House debates

Monday, 27 March 2017

Constituency Statements

Broadband

10:54 am

Photo of Sharon ClaydonSharon Claydon (Newcastle, Australian Labor Party) Share this | | Hansard source

What has happened to broadband in this country is nothing short of a travesty. Labor's full fibre NBN had indeed the potential to be the single greatest economic enabler for our country in decades, and nowhere was set to benefit more than regional towns and cities like my home town of Newcastle. Then along came the member for Wentworth, Malcolm Turnbull. He talked a big game about innovation, about agility, about disruption and about the critical importance of digital infrastructure. But that was just talk. In practice, in fact, he betrayed the Australian people, our future and indeed everything he knows to be true by delivering a substandard offering based on ageing copper wires. This will be this Prime Minister's shameful legacy. Only this month, global internet speed rankings revealed that Australia now lags behind Kenya, Latvia, Romania and Estonia. In my electorate of Newcastle, the Turnbull government's second-rate NBN rollout has been plagued with installation problems, glacial speeds, huge lag and drop-out for too many homes and businesses, and the number of complaints I receive is growing every week.

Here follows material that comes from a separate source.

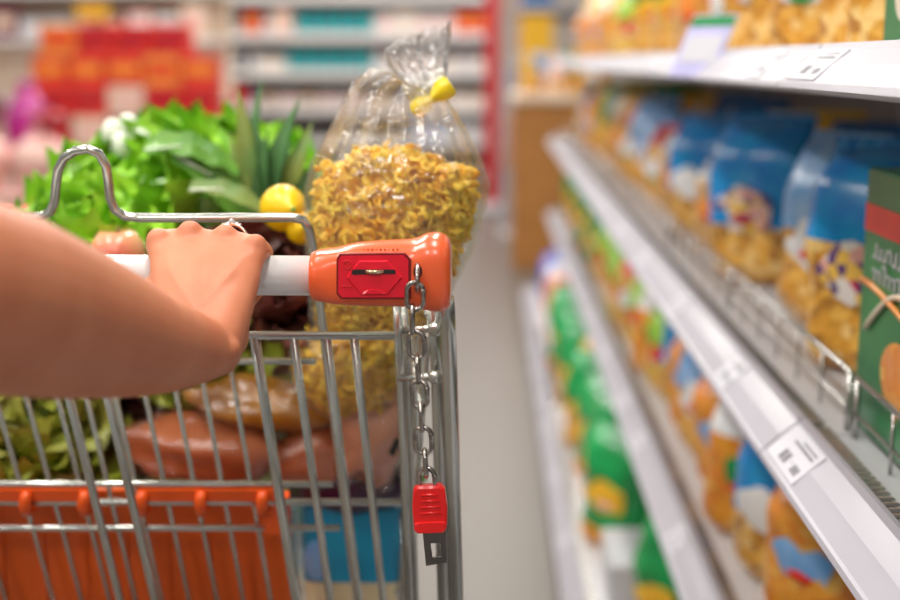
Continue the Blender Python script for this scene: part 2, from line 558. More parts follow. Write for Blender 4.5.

I wrote to the ACCC last year about this and I am pleased that they are now investigating widespread problems with the NBN not delivering on the advertised or expected speeds. But this still will not solve the fundamental problem that Mr Turnbull's $50 billion NBN is outdated, second-rate and built on last century's technology. When I put the call out for constituents to tell me what speeds they were getting, I was inundated with people telling me how their new NBN connection with actually slower than their ADSL—the very connections they were meant to replace—with rates as low as four megabytes per second. One constituent even told me that on some nights, NBN is slower than what his dial-up connection was from the 1990s. Others noted that every drop-out also caused them to lose vital phone services and pointed to the very real risk that this will present in an emergency. But not all constituents were unhappy. One posted to my page told me that he was getting 91 megabytes per second and is very happy with his service. Do you know why? Because he is one of the lucky few in Newcastle to be on Labor's first-rate, fibre-to-the-premises network. In fact, he told me that he chose his house precisely for this reason. It is outrageous that the Prime Minister has created a digital divide where those with Labor's first-rate NBN are able to participate fully in the digital world and the digital economy, while those lumbered with the 19th century copper technologies of the past are being left behind. Sadly, for most people in my electorate that is the majority.